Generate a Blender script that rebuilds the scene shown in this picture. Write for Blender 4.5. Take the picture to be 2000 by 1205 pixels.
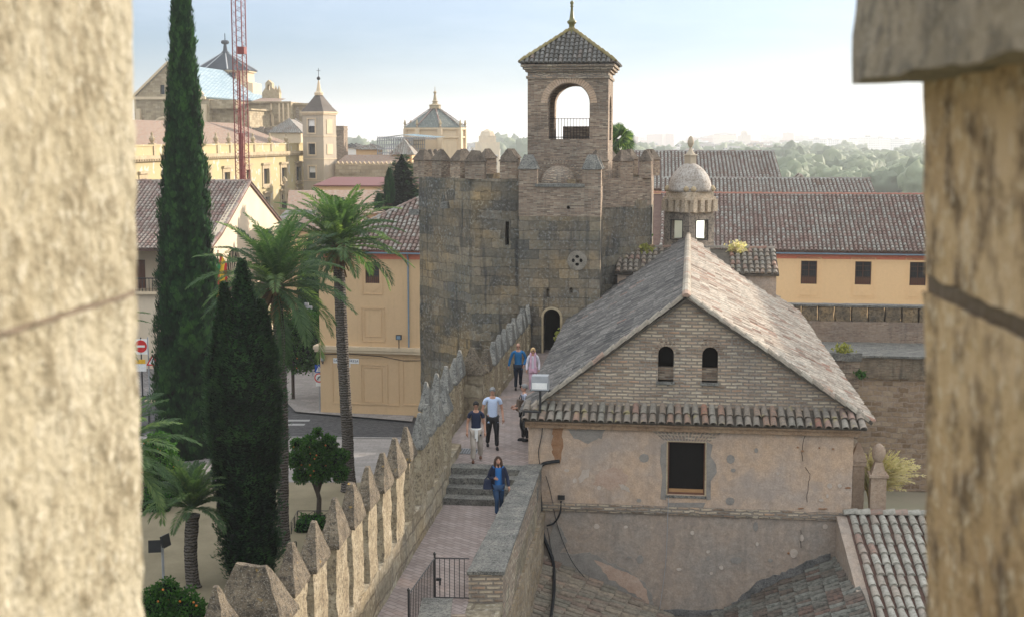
import bpy, bmesh, math, random
import numpy as np
from math import sin, cos, tan, pi, radians as R, atan, hypot
from mathutils import Vector, Matrix, noise
from mathutils.geometry import tessellate_polygon
random.seed(7)
sc = bpy.context.scene
for o_ in list(bpy.data.objects): bpy.data.objects.remove(o_)
COL = sc.collection

# ---------------------------------------------------------------- camera
HAZE = .00030
PITCH = atan(332/2600); CZ = 9.2
cam = bpy.data.cameras.new('camera'); camo = bpy.data.objects.new('camera', cam); COL.objects.link(camo)
camo.location = (0, 0, CZ); camo.rotation_euler = (pi/2 - PITCH, 0, 0)
cam.sensor_width = 36; cam.lens = 46.8; cam.clip_start = 0.1; cam.clip_end = 20000
cam.dof.use_dof = True; cam.dof.focus_distance = 48; cam.dof.aperture_fstop = 5.6
sc.camera = camo
# ---------------------------------------------------------------- light
SUN_AZ, SUN_EL = 55, 15.5          # degrees right of the view axis, above the horizon
w = bpy.data.worlds.new('World'); sc.world = w; w.use_nodes = True
wn = w.node_tree; wn.nodes.clear()
sky = wn.nodes.new('ShaderNodeTexSky'); sky.sky_type = 'NISHITA'; sky.sun_disc = False
sky.sun_elevation = R(SUN_EL); sky.sun_rotation = R(SUN_AZ); sky.altitude = 100
sky.air_density = 0.8; sky.dust_density = 1.1; sky.ozone_density = 4.8
bg = wn.nodes.new('ShaderNodeBackground'); bg.inputs[1].default_value = 0.08
wo = wn.nodes.new('ShaderNodeOutputWorld')
# unseen bright cloud veil added overhead for fill light, fading towards the horizon
tc = wn.nodes.new('ShaderNodeTexCoord'); sx = wn.nodes.new('ShaderNodeSeparateXYZ'); wn.links.new(tc.outputs['Generated'], sx.inputs[0])
rz_ = wn.nodes.new('ShaderNodeValToRGB'); wn.links.new(sx.outputs['Z'], rz_.inputs[0]); rz_.color_ramp.elements[0].position = .07; rz_.color_ramp.elements[0].color = (0, 0, 0, 1); rz_.color_ramp.elements[1].position = .26; rz_.color_ramp.elements[1].color = (.9, .9, .9, 1)
wm = wn.nodes.new('ShaderNodeMapping'); wm.inputs['Scale'].default_value = (1.6, 1.6, 9); wn.links.new(tc.outputs['Generated'], wm.inputs[0])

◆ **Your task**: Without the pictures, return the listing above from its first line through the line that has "COL = sc.collection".

◆ **Result**:
Generate a Blender script that rebuilds the scene shown in this picture. Write for Blender 4.5. Take the picture to be 2000 by 1205 pixels.
import bpy, bmesh, math, random
import numpy as np
from math import sin, cos, tan, pi, radians as R, atan, hypot
from mathutils import Vector, Matrix, noise
from mathutils.geometry import tessellate_polygon
random.seed(7)
sc = bpy.context.scene
for o_ in list(bpy.data.objects): bpy.data.objects.remove(o_)
COL = sc.collection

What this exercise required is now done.